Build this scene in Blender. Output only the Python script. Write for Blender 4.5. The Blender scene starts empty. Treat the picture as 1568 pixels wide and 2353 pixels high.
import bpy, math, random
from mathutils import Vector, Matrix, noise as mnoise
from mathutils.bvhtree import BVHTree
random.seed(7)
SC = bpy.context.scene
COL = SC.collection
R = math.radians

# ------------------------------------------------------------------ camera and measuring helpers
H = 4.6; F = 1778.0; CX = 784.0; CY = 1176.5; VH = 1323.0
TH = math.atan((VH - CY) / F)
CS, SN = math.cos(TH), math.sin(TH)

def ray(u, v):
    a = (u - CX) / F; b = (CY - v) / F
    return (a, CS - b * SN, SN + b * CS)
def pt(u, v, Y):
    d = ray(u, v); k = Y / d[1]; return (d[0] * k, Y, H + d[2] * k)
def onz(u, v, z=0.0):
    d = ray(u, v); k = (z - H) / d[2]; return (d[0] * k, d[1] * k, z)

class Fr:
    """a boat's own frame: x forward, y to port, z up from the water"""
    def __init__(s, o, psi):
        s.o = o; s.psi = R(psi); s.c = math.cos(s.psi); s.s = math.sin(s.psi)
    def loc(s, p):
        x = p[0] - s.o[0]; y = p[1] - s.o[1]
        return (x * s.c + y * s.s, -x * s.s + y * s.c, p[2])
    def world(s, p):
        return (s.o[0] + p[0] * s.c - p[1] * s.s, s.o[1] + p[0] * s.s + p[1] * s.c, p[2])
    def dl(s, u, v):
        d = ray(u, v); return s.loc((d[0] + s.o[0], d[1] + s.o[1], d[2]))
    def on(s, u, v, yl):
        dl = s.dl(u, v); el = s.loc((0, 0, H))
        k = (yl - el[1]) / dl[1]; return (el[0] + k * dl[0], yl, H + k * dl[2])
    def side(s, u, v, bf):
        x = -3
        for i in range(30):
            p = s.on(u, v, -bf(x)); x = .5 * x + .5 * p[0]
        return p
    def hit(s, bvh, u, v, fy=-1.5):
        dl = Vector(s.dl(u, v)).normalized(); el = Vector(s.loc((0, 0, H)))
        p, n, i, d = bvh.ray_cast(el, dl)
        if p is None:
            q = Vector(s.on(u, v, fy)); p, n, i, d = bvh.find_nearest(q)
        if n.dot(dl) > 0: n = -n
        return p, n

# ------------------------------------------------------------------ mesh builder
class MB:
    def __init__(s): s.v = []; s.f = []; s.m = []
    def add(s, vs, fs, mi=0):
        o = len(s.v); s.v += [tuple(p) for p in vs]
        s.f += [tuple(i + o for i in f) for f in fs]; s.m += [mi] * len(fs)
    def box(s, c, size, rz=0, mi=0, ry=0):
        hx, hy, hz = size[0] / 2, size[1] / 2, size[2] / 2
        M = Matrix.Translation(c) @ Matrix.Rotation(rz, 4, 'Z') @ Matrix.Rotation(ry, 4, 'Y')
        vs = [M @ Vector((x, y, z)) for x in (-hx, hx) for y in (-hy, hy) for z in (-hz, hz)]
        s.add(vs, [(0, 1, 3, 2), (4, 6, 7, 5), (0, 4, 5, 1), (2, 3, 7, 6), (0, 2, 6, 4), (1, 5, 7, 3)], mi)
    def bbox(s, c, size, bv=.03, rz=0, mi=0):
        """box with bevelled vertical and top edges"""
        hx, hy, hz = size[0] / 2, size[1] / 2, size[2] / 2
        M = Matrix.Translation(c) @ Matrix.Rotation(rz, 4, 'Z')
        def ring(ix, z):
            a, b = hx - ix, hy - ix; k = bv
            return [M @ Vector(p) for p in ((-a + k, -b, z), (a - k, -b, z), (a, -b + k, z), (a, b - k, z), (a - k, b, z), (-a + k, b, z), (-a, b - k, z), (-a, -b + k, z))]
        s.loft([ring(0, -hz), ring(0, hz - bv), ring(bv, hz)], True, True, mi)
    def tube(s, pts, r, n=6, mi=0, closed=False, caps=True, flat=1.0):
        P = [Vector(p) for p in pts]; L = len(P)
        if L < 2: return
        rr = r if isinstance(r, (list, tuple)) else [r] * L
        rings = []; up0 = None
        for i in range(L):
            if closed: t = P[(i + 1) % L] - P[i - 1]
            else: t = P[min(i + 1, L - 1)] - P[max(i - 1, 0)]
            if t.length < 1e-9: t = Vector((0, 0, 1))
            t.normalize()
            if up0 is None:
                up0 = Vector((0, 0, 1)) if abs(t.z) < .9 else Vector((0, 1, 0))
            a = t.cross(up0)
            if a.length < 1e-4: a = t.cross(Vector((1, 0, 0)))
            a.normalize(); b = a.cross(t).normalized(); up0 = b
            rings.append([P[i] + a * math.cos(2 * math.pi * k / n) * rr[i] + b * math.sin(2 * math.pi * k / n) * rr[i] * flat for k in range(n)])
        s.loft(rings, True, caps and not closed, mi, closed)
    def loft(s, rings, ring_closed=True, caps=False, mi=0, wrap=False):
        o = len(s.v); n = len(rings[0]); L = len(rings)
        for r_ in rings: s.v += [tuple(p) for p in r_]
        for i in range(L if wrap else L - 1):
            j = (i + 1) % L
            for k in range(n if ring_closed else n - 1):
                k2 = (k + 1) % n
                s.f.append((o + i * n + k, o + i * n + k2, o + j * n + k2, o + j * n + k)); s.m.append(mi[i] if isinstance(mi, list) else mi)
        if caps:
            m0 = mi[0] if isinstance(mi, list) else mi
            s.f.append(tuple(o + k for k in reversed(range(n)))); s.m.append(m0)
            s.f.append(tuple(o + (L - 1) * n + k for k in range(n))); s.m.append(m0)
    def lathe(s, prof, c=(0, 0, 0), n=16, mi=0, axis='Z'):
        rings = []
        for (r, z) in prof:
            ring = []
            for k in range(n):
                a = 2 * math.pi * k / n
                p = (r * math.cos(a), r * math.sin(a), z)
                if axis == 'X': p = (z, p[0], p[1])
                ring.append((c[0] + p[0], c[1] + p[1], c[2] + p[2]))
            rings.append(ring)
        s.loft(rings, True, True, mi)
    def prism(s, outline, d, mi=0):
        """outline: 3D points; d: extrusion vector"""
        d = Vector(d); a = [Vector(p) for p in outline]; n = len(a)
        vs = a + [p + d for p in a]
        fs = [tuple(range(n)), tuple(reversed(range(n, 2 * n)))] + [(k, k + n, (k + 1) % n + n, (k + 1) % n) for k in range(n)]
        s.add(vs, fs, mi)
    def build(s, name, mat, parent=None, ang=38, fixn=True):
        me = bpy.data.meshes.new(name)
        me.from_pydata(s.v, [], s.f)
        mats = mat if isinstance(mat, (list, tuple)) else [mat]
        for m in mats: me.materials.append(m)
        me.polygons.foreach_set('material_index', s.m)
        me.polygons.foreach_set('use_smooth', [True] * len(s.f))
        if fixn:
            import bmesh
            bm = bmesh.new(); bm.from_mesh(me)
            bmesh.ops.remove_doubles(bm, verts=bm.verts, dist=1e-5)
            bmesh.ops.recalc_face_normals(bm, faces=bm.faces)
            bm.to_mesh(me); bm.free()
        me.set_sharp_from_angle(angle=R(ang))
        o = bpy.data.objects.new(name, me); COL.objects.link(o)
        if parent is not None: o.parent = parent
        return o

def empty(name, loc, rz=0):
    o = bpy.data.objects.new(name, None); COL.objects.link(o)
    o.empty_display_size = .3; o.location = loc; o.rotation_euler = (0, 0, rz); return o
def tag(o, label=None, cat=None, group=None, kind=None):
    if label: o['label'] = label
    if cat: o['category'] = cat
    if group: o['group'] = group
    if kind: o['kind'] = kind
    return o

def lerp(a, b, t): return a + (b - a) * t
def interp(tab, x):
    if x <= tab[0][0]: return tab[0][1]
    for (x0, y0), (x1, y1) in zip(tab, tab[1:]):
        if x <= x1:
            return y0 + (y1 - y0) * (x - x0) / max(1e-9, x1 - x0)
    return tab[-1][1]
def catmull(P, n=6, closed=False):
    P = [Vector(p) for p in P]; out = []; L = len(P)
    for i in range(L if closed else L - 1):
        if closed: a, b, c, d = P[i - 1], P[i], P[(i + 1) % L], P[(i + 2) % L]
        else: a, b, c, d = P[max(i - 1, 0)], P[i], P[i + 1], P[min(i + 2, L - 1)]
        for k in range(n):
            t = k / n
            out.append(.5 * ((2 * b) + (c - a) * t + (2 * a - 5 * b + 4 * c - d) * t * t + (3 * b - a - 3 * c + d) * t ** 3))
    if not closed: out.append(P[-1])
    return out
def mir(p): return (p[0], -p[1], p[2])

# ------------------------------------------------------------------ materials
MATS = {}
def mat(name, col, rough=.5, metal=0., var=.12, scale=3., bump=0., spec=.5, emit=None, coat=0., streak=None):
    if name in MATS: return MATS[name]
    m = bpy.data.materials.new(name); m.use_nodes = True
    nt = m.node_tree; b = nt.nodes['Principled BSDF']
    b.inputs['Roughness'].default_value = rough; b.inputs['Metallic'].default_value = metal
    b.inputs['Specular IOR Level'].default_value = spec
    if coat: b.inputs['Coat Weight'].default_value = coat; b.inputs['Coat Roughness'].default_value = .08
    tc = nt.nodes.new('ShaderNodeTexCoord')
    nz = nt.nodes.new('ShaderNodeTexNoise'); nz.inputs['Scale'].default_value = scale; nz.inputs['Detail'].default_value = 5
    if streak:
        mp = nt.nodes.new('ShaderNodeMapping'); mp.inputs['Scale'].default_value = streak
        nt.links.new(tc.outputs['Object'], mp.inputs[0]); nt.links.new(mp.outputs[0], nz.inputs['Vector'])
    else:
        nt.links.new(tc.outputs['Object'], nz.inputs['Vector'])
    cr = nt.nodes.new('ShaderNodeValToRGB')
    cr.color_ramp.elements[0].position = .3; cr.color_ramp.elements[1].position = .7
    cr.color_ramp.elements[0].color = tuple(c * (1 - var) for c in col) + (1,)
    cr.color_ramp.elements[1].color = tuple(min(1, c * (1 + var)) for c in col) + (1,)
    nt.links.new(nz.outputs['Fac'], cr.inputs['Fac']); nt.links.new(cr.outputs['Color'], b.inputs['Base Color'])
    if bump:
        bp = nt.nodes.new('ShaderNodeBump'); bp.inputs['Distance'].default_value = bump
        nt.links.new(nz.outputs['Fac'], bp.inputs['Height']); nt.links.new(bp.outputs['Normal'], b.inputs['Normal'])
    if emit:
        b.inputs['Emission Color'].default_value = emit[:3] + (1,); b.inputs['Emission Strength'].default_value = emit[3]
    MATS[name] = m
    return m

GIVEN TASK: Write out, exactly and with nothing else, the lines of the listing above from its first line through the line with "d = ray(u, v); k = (z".

EXERCISE RESULT:
Build this scene in Blender. Output only the Python script. Write for Blender 4.5. The Blender scene starts empty. Treat the picture as 1568 pixels wide and 2353 pixels high.
import bpy, math, random
from mathutils import Vector, Matrix, noise as mnoise
from mathutils.bvhtree import BVHTree
random.seed(7)
SC = bpy.context.scene
COL = SC.collection
R = math.radians

# ------------------------------------------------------------------ camera and measuring helpers
H = 4.6; F = 1778.0; CX = 784.0; CY = 1176.5; VH = 1323.0
TH = math.atan((VH - CY) / F)
CS, SN = math.cos(TH), math.sin(TH)

def ray(u, v):
    a = (u - CX) / F; b = (CY - v) / F
    return (a, CS - b * SN, SN + b * CS)
def pt(u, v, Y):
    d = ray(u, v); k = Y / d[1]; return (d[0] * k, Y, H + d[2] * k)
def onz(u, v, z=0.0):
    d = ray(u, v); k = (z - H) / d[2]; return (d[0] * k, d[1] * k, z)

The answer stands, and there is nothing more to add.